Minister of Finance, Zainab Ahmed

The federal government has decried Nigeria’s weak revenue generation profile which it said was hindering ability to operate the national budget.

The Special Adviser to the Minister of Finance on Media and Communications, Mr Paul Ella Abechi, said the finance minister was unhappy with the country’s poor revenue generation drive.

According to Abechi the Minister acknowledges and points out the challenge of revenue generation by the country.

“What we have is revenue problem and when revenues perform at the aggregate rate of 55 per cent it hinders the ability to operate our budget. So it hinders our ability to service all categories of expenditures including salaries, allowances, capitals as well as debts.”

The Minister of Finance, Mrs Zainab Ahmed, was said to be clarifying Nigeria’s debt and GDP position which were major issues at the just concluded World Bank IMF Spring meeting in the USA.

Ahmed made it known that the Ministry was not resting on its oars with regards to boosting the nation’s revenue.

“What we are doing at the Ministry of Finance is concentrating and enhancing our revenue and collection capacities.”

The finance minister was however happy that Nigeria’s borrowing still remains at 19 per cent to the Gross Domestic Product (GDP).

“In the borrowing, we are still at 19 per cent to GDP, our borrowing is still low.
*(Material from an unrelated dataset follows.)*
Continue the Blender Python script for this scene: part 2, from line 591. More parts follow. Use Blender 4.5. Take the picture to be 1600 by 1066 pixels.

What is allowed by our Fiscal Responsibility Act is the maximum of 25 per cent of our GDP compared to other countries like; Ghana, Egypt, South Africa, Angola and Brazil and we are the lowest in terms of borrowing.”

With regards to the alleged planned removal of subsidy, the finance minister was quoted to have said that the “difference on the issue of subsidy as compared to previous regimes where subsidy was paid to marketers, but this time around
“NNPC is the sole importer of petroleum products, and so when they import, they deduct that cost of business before they remit the little money to the federation account. So that is completely different.”

She also added that “It is more cost effective, it is cheaper and what is being done now is easier to monitor.”

The Minister also maintained and assured Nigerians that there is no intention of subsidy removal as government has not come up with any plan in that direction.

“We are not there yet and we discuss this periodically under the Economic Management Team, but we have not found a formula that works for Nigeria and you know Nigeria is unique because what works in Ghana may not work here. So it is still work in progress and so there is no intention to remove fuel subsidy at this time.”